What is social investment and where does it fit in the spectrum of investment?

What is social investment and where does it fit in the spectrum of investment?

Tue 22 Mar 2016

A lot is being said and written about social investment. In March 2016, Rob Wilson, Minister for Civil Society rightly said ‘Social investment is growing. It will play an increasing role in how the sector will be funded and there is a role for all of us in achieving this. Social investment can accelerate the growth of new businesses, transform the impact of our public services and support stronger communities to tackle the social challenges that they face’.

So what is social investment?

This blog uses an internationally accepted framework of investment to set the scene and place social investment in context. My preferred analysis is to look at seven models; three financial investment, three social investment and one charity.
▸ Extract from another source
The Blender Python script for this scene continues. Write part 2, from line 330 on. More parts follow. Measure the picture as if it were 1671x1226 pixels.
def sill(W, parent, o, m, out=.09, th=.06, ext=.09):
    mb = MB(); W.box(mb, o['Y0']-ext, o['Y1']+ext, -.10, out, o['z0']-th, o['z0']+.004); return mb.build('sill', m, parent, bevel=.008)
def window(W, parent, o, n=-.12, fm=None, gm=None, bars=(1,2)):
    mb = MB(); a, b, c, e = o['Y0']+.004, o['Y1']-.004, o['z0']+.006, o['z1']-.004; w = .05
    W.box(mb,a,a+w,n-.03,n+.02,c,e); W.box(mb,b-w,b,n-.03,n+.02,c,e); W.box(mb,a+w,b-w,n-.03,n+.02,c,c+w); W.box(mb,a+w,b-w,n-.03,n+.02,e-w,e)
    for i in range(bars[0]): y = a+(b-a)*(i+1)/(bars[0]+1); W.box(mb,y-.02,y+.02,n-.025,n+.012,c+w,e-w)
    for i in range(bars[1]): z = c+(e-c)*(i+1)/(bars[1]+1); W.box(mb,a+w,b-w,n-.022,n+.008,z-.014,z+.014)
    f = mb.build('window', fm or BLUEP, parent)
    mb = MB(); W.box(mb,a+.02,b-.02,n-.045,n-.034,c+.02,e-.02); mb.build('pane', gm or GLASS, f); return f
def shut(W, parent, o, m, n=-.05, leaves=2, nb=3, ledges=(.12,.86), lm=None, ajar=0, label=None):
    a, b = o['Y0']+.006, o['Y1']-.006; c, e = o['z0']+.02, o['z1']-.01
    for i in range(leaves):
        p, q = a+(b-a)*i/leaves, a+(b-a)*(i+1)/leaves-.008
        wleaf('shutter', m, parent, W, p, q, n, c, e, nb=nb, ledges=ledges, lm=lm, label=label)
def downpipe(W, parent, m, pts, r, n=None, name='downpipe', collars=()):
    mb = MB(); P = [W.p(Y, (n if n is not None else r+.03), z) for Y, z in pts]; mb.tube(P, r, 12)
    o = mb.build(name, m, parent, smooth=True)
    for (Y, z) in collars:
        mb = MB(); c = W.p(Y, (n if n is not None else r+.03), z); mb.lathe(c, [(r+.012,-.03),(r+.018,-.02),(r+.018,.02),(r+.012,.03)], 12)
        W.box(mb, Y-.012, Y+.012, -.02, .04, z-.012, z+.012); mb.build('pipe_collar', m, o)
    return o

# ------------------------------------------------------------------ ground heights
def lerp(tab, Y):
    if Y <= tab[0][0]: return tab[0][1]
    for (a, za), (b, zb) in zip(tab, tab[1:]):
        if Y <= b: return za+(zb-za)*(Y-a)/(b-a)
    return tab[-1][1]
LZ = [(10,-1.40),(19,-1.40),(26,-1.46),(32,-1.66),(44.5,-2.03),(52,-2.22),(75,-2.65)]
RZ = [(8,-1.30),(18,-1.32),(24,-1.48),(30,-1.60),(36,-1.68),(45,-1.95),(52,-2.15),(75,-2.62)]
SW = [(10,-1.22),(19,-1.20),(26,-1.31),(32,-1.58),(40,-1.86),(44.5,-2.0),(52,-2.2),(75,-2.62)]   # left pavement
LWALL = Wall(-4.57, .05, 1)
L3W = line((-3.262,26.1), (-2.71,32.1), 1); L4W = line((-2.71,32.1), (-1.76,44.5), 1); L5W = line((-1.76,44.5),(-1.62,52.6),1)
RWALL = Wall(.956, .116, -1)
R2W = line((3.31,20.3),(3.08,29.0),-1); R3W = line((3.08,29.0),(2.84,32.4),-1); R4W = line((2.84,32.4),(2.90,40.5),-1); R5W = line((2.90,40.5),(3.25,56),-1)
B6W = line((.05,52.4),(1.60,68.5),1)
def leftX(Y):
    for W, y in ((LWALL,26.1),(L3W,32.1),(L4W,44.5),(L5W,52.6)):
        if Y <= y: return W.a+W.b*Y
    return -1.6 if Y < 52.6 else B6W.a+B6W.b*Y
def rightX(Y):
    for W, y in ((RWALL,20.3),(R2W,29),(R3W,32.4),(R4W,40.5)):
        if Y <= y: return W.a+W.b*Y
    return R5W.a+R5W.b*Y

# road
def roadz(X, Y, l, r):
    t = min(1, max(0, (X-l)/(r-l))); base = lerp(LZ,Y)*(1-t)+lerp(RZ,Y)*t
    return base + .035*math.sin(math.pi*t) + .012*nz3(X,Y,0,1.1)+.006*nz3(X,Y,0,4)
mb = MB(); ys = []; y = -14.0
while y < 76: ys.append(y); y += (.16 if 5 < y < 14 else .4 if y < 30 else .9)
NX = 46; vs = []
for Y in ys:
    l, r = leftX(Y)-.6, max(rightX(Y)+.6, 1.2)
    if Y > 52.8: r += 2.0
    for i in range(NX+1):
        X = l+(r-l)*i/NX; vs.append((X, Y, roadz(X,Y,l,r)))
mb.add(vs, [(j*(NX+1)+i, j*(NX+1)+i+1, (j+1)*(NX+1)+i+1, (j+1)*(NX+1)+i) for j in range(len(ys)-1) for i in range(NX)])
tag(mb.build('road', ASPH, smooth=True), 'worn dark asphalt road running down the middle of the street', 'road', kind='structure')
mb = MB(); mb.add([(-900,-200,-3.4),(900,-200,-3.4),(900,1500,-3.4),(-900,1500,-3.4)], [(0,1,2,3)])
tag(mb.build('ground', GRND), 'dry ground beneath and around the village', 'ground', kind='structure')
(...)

Financial investment models

A business may have little, if any, regard for the environment or wider society in the way the business operates. A business may mitigate risky practices and the effect of its activities on the environment and society, to protect its value. Or a business may follow enlightened practices in terms of the environment and society, to grow its value. All three business models seek a competitive financial return on investment.

Social investment models

In contrast to the financial investment models, a social investor seeks a blend of social and financial return to address society’s challenges, with a care for the environment. The financial return may be competitive for investors, at a modest discount to the market financial return or well below the market financial return; the final category would include business activities where a modest discount to market financial return is not achievable. All three models focus on high impact solutions for society (including the environment), along with a financial return.

The charity model

Donors and other funders of a charity are akin to investors in the charity. The investment usually brings no financial return to the donor or funder. The motivation for the investment is purely social, to support the charity in delivering high impact solutions for its beneficiaries and for wider society, with a care for the environment.

In subsequent blogs, I’ll look at where the social investment market is currently and where this market may be heading in the future.  I’ll also look at the Government’s strategy for social investment.

Like social media, the time for social investment has arrived and it’s here to stay!